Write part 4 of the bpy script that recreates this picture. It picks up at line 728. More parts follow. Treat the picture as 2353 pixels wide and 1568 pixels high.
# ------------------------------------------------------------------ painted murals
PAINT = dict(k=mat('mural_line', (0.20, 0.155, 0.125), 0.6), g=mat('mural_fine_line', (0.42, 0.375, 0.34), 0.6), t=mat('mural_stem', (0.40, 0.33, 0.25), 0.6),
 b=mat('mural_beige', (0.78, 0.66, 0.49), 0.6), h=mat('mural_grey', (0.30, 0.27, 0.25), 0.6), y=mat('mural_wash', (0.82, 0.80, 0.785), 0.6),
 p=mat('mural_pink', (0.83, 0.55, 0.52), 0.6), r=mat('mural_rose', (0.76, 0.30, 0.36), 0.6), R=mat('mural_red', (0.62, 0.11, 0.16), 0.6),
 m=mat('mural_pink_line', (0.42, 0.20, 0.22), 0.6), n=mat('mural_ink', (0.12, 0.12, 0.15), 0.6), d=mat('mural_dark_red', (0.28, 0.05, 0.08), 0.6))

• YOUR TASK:
Write every line of the material above again, exactly.

• RESULT OF THE TASK:
Write part 4 of the bpy script that recreates this picture. It picks up at line 728. More parts follow. Treat the picture as 2353 pixels wide and 1568 pixels high.
# ------------------------------------------------------------------ painted murals
PAINT = dict(k=mat('mural_line', (0.20, 0.155, 0.125), 0.6), g=mat('mural_fine_line', (0.42, 0.375, 0.34), 0.6), t=mat('mural_stem', (0.40, 0.33, 0.25), 0.6),
 b=mat('mural_beige', (0.78, 0.66, 0.49), 0.6), h=mat('mural_grey', (0.30, 0.27, 0.25), 0.6), y=mat('mural_wash', (0.82, 0.80, 0.785), 0.6),
 p=mat('mural_pink', (0.83, 0.55, 0.52), 0.6), r=mat('mural_rose', (0.76, 0.30, 0.36), 0.6), R=mat('mural_red', (0.62, 0.11, 0.16), 0.6),
 m=mat('mural_pink_line', (0.42, 0.20, 0.22), 0.6), n=mat('mural_ink', (0.12, 0.12, 0.15), 0.6), d=mat('mural_dark_red', (0.28, 0.05, 0.08), 0.6))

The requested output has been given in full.